The blog I wrote back in January provoked impassioned messages of support, which reassured me that I was hitting on something truthful and important; but although the tone of the code I started to write in my head was authoritative and principled, it was also inconsistent and emotional, as personal statements tend to be. It was clearly informed by anger, defensiveness, and distress: on my behalf and on behalf of other women who had shared their frustrations and humiliations with me. And I had no clear map for how to turn my demand for a “re-reading” of our professional relationships into anything that properly reflected the needs of a whole business sector.
Fortunately, my colleagues at the Publishers Association, the Society of Authors and the Booksellers Association were quick to agree to work on a ‘code’ together. Throughout the past year of conversations with my colleagues across the industry, I have held fast onto the most important ideas that informed my blog post, but today I am grateful to those who worked with me to turn my idea for a written code into something much more: a Commitment, one we can proudly title ‘industry-wide’ because it was co-authored, jointly conceived, workshopped and endorsed by all its stakeholders.
In an initial consultation meeting bringing together a representative group of people who work across the broad spectrum of the industry, it quickly became apparent that as well as the need to address the prevalence of sexual harassment within our industry, there was just as great a concern among the participants about other behaviours that, alongside sexual harassment, were ultimately about power and its abuses.
The draft document drawn up following this meeting was fervent and heatedly expressive – and many pages long. The Commitment issued today distils and unites these diverse voices in a document which addresses freedom of speech, diversity and inclusion as well as sexual and other harassment, discrimination, bullying and intimidation. I would like to pay tribute to the contribution made by Auriol Bishop, an experienced copywriter and Creative Director at Hachette, who gave generously of her ideas, time, and words and without whose work I would have struggled to transform the things I heard from industry colleagues into the Commitment you read today.
We have tried to go further than to remind everyone of what unacceptable behaviour looks like. We have tried to press ’reset’ on our complex business relationships, redrawing the line between the personal and the professional and writing a new definition of what power looks like in the books industry. It was important to me to name each participant in our industry a colleague, whether employee or freelancer, author, bookseller or publisher; and to remind us of the basics: when we are working, we are at work, wherever that might be.

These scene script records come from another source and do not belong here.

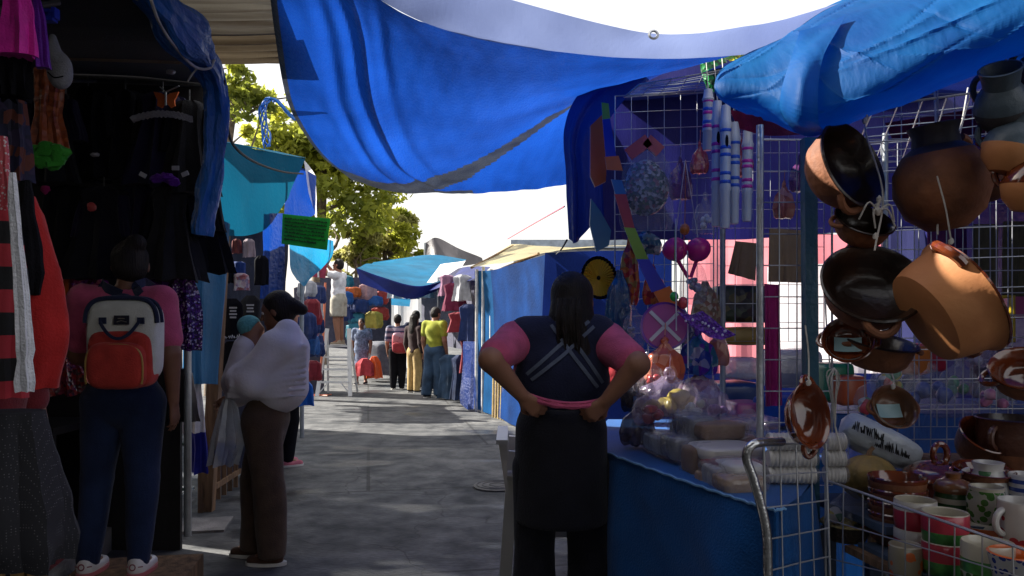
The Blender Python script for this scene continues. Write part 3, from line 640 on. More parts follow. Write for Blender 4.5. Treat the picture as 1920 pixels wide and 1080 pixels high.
roll([P(262, -30, 2.75), P(300, 10, 2.85), P(345, 65, 3.1), P(385, 118, 3.35), P(403, 170, 3.45), P(405, 250, 3.5), P(396, 330, 3.5), P(384, 400, 3.5), P(380, 440, 3.5)],
     [.05, .06, .085, .055, .05, .05, .05, .05, .045], 2).build('sheet', RB, t, sharp=0)
b = MB(); b.tube([P(283, 0, 2.7), P(300, 45, 2.8), P(330, 90, 3.0), P(365, 125, 3.2), P(392, 128, 3.28), P(402, 112, 3.3)], .006, 6, smooth=24)
for q, rr in ((P(382, 117, 3.36), .058), (P(287, -6, 2.83), .063)): b.tube([q + np.array((math.cos(a) * rr, .2 * math.sin(a) * rr - .04, math.sin(a) * rr * .6)) for a in np.linspace(0, 6.3, 18)], .005, 5)
b.tube([P(372, 125, 3.25), P(360, 140, 3.24), P(352, 152, 3.25)], .004, 5); b.build('cord', ROPE, t)
t2 = thing('rolled_tarp', 'loose lower end of blue curtain spread behind the dark stall post', 'tarpaulin', tuple(P(385, 600, 4.7)))
MB().grid(sheet([[P(352, 395, 4.75), P(385, 395, 4.85), P(432, 420, 5.0)], [P(348, 520, 4.7), P(380, 520, 4.8), P(425, 520, 4.95)], [P(345, 640, 4.7), P(375, 655, 4.8), P(412, 650, 4.95)], [P(342, 720, 4.7), P(375, 720, 4.8), P(405, 720, 4.95)]], 26, 30, .01, 6, 3, folds=(.02, 3))).build('sheet', tarp_mat('steel_blue_film', (.03, .12, .25), trans=.35), t2, sharp=0)

# timber post, crate and frame at the corner of the second stall
b = MB(); b.bar(P(389, 950, 5.55) * (1, 1, 0), P(418, 425, 5.35), .085, .07); tag(b.build('timber_post', TIMBER), 'rough brown timber post at the stall corner left of the shawled woman', 'post')
t = thing('wooden_crate', 'slatted wooden crate standing on edge behind the timber post', 'crate', tuple(P(408, 950, 5.6) * (1, 1, 0)))
for i in range(7):
    q = P(376 + i * 11, 948 - i * 8, 5.5 + i * .14) * (1, 1, 0); MB().bar(q, q + (0, 0, .46 - .02 * (i % 2)), .035, .014, hint=LV).build('slat', TIMBER, t)
for z_ in (.12, .38):
    MB().bar(P(374, 950, 5.53) * (1, 1, 0) + (.02, 0, z_), P(446, 897, 6.42) * (1, 1, 0) + (.02, 0, z_), .018, .04).build('rail', TIMBER, t)
t = thing('display_frame', 'green metal display frame with glass base behind the jeans', 'display frame', tuple(P(318, 955, 5.2) * (1, 1, 0)))
GRN = mat('dark_green_paint', (.03, .075, .06), rough=.5)
for x_ in (292, 335, 350): b = MB(); b.tube([P(x_, 958, 5.25) * (1, 1, 0) + (0, 0, .02), P(x_ + 2, 730, 5.25)], .013, 8); b.build('leg', GRN, t)
for y_ in (735, 830, 915): b = MB(); b.tube([P(290, y_, 5.25), P(352, y_ + 3, 5.25)], .011, 8); b.build('rail', GRN, t)
b = MB(); b.box(P(322, 920, 5.35), (.24, .2, .02)); b.build('glass_shelf', film('glass', (.35, .45, .45), .4), t)
tag(MB().box(P(318, 975, 5.1) * (1, 1, 0) + (0, 0, .008), (.75, .35, .016), M3).build('floor_board', CONC), 'pale thin board lying under the green display frame', 'board')

# ------------------------------------------------------------------ second stall: teal awning, blue walls
t = thing('awning', 'teal tarpaulin awning hanging over the second stall on the left', 'awning', tuple(P(470, 400, 5.6)))
rows = [[P(380, 255, 5.0), P(440, 270, 5.6), P(510, 285, 6.3), P(572, 298, 7.0)], [P(376, 340, 4.95), P(440, 350, 5.4), P(500, 350, 6.1), P(556, 330, 6.8)], [P(370, 425, 4.9), P(430, 442, 5.3), P(490, 432, 6.0), P(538, 372, 6.6)]]
MB().grid(sheet(rows, 50, 36, .014, 5, 21, folds=(.012, 2))).build('sheet', TTEAL, t, sharp=0)
MB().grid(sheet([[P(380, 255, 5.0), P(440, 270, 5.6), P(510, 285, 6.3), P(574, 297, 7.0)], [P(330, 235, 6.0), P(400, 262, 6.4), P(480, 277, 7.1), P(560, 292, 7.8)]], 30, 10, .01, 4, 6)).build('roof_sheet', TTEAL, t, sharp=0)
t = thing('market_stall', 'second stall on the left with blue and white tarpaulin walls', 'market stall', tuple(P(560, 800, 8) * (1, 1, 0)))
MB().grid(sheet([[P(538, 330, 6.9), P(560, 312, 7.2), P(590, 330, 7.6)], [P(534, 420, 6.8), P(560, 420, 7.2), P(592, 400, 7.6)]], 20, 20, .02, 5, 3, folds=(.02, 2))).build('blue_wall', TBLUE, t, sharp=0)
MB().grid(sheet([[P(572, 298, 7.3), P(592, 330, 7.8)], [P(580, 360, 7.3), P(594, 420, 7.8)]], 10, 14, .02, 5, 4)).build('white_wall', TWHITE, t, sharp=0)
MB().grid(sheet([[P(490, 400, 6.0), P(515, 400, 6.3), P(535, 400, 6.6)], [P(488, 560, 6.0), P(512, 560, 6.3), P(532, 560, 6.6)]], 14, 20, .015, 5, 5, folds=(.02, 2))).build('side_curtain', TBLUE, t, sharp=0)
MB().grid(sheet([[P(543, 430, 7.5), P(580, 440, 8.2), P(626, 452, 9.0)], [P(545, 500, 7.5), P(580, 512, 8.2), P(620, 480, 9.0)], [P(556, 525, 7.5), P(568, 536, 8.0), P(585, 520, 8.6)]], 20, 20, .02, 5, 6)).build('cyan_flap', TCYAN, t, sharp=0)
MB().box((-4.05, 6.9, 1.3), (1.9, .04, 2.6), M3).build('back_panel', WOODD, t)
q0, q1 = P(392, 600, 6.25) * (1, 1, 0), P(538, 600, 7.5) * (1, 1, 0)
MB().grid(sheet([[q0 + (0, 0, 2.3), (q0 + q1) / 2 + (0, 0, 2.35), q1 + (0, 0, 2.4)], [q0 + (0, 0, .02), (q0 + q1) / 2 + (-.1, 0, .02), q1 + (0, 0, .02)]], 20, 12, .03, 4, 2)).build('shade_backing', cloth('dark_shade_backing', (.012, .015, .035)), t, sharp=0)  # dark backing put in for the dim shade inside the stall
MB().box((-4.3, 8.0, 1.6), (.04, 5.2, 3.2), M3).build('side_panel', cloth('dull_blue_wall', (.03, .06, .16)), t)
for q in (P(508, 800, 6.6), P(566, 745, 9.0)): b = MB(); b.tube([q * (1, 1, 0), q * (1, 1, 0) + (0, 0, 2.7)], .025, 8); b.build('post', GALV, t)
MB().grid(sheet([[(-4.9, 7, 2.95), (-3.9, 7, 3.0), (-2.85, 7, 2.62)], [(-5.6, 10, 3.0), (-4.5, 10, 3.1), (-3.3, 10, 2.7)], [(-5.9, 10.8, 3.0), (-4.9, 10.8, 3.05), (-3.6, 10.8, 2.65)]], 24, 30, .03, 2, 7)).build('roof', TCYAN, t, sharp=0)
t = thing('canopy', 'low blue canopy added left of the stepladder to shade part of the lane', 'canopy', (-4.4, 12.6, 2.4))  # added to throw broken shade on the sunny stretch of lane
MB().grid(sheet([[(-5.4, 11.6, 2.5), (-4.7, 11.6, 2.6), (-4.0, 11.6, 2.5)], [(-5.8, 13.6, 2.5), (-5.1, 13.6, 2.6), (-4.4, 13.6, 2.45)]], 14, 14, .03, 3, 4)).build('roof', TBLUE, t, sharp=0)
for q in ((-3.95, 11.7, 0), (-4.35, 13.5, 0)): b = MB(); b.tube([q, (q[0], q[1], 2.5)], .022, 8); b.build('post', GALV, t)
t = thing('rope', 'twisted blue plastic rope hanging in front of the tree', 'rope', tuple(P(497, 230, 7.2)))
c = [P(500, 275, 7.3), P(496, 240, 7.25), P(494, 205, 7.2), P(503, 186, 7.2), P(520, 190, 7.2), P(540, 212, 7.2), P(553, 225, 7.2)]
for i in range(5):
    cc = catmull(c, 40); a = np.linspace(0, 16, 40) + i * 1.25; cc = cc + np.stack([np.cos(a), np.sin(a), .4 * np.sin(a * 2)], 1) * (.03 if i < 4 else .05) * np.linspace(1, .3, 40)[:, None]; MB().tube(cc, .008, 5).build('strand', tarp_mat('blue_rope', (.01, .14, .5), trans=0), t)
b = MB(); b.tube([P(419, 150, 3.45), P(424, 225, 3.6), P(440, 275, 4.2), P(480, 305, 5.0), P(530, 322, 5.9), P(568, 326, 6.8)], .008, 6, smooth=40)
tag(b.build('cable', cloth('black_rubber', (.012, .012, .012))), 'thin black cable dropping from the rolled curtain to the teal awning', 'cable')
# signs
def sign(name, label, corners, Y, m, marks, n, seed, rows_=7):
    tl, tr, br, bl = [P(*c_, y_) for c_, y_ in zip(corners, Y)]; t = thing(name, label, 'sign', tuple((tl + br) / 2))
    nn = np.cross(tr - tl, tl - bl); nn /= np.linalg.norm(nn); nn = nn if nn[1] > 0 else -nn
    b = MB(); C = sheet([[tl, tr], [bl, br]], 8, 6, .006, 8, seed); v = np.concatenate([C.reshape(-1, 3), C.reshape(-1, 3) + nn * .006])
    f = []; 
    for i in range(5):
        for j in range(7): q = (i * 8 + j, i * 8 + j + 1, i * 8 + 9 + j, i * 8 + 8 + j); f += [q, tuple(48 + x for x in q[::-1])]
    b.add(v, f); b.build('card', m, t)
    b = MB(); up = (tl - bl) / np.linalg.norm(tl - bl)
    for i in range(rows_):
        f0 = .12 + .8 * i / rows_; l = tl + (bl - tl) * (f0 + .05) - nn * .012; r_ = tr + (br - tr) * (f0 + .05) - nn * .012
        squiggle(b, l + (r_ - l) * .06, l + (r_ - l) * (.95 - .2 * (i == rows_ - 1)), up, np.linalg.norm(tl - bl) / rows_ * .55, n, .0035, seed + i)
    b.build('handwriting', marks, t)
    return t
sign('neon_sign', 'fluorescent green card with rows of handwriting', [(530, 401), (619, 410), (613, 469), (528, 457)], (6.3, 6.3, 6.3, 6.3), mat('neon_green_card', (.012, .33, .035), rough=.6, trans=.3, bump=.05), cloth('marker_ink', (.01, .05, .01)), 26, 5)

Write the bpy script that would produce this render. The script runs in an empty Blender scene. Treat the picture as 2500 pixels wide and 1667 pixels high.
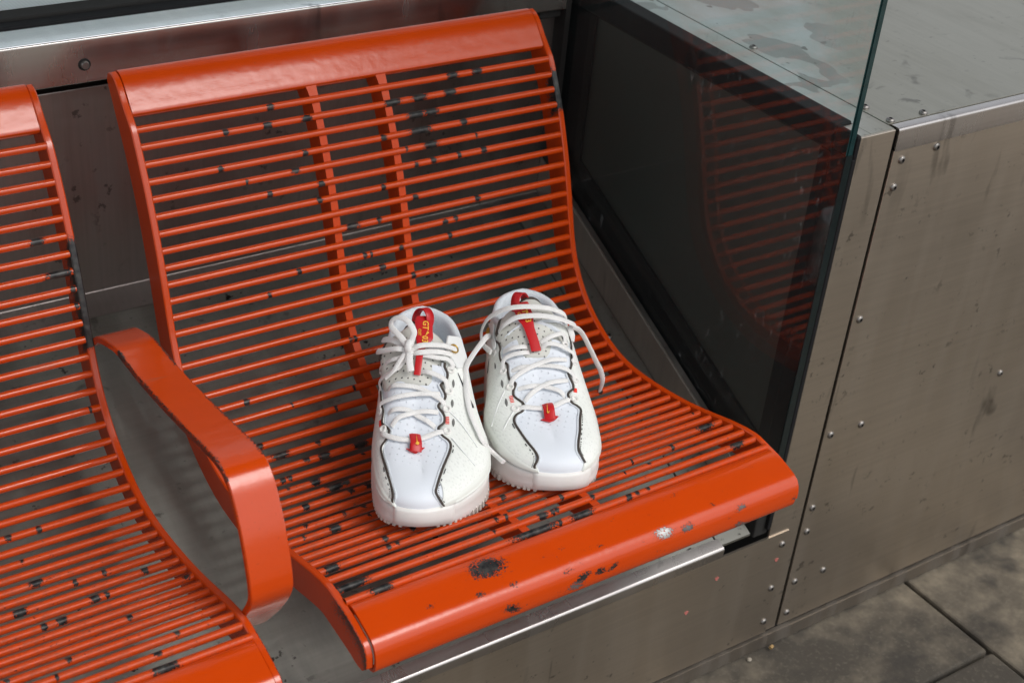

When we are at work, we must behave with professional respect for our colleagues.
And, although we are all colleagues, we are not all equally powerful in every situation. In fact, one of the unusual aspects of ours and the other creative industries, in which we often have to compete for access and opportunity, is that every one of us can be more powerful or less powerful than the people with whom we are working. Our Commitment asks that we carefully consider the ways we wield power in any relationship within our business, because it is only by recognising our power that we can commit to using that power non-abusively. An older male author pressurising a female bookseller into a late night drink after a book event may be in a position of greater power; that same bookseller may be in a position of greater power than the author when the author has come into the shop hoping to encourage the bookseller to support his work. If that same author depends on a young female editor for his next publishing contract, he is less powerful than she. And that same relatively powerful editor, being asked to dance by her Managing Director at a party at a Bookfair, may feel disempowered from saying no.
In making a renewed commitment to good professional behaviour – to listening to one another, to speaking up, and to being a good ally to every colleague by refusing to be complicit in the silence that accompanies most abuses of power – we are renewing our commitment to our other shared values. We must all be safe and free to be creative and energetic in our work of making and promoting books. We recognise the ultimate power of the written word as we publish our Commitment today (available to read at this link). We will all tell our stories, unimpeded by fear or prejudice.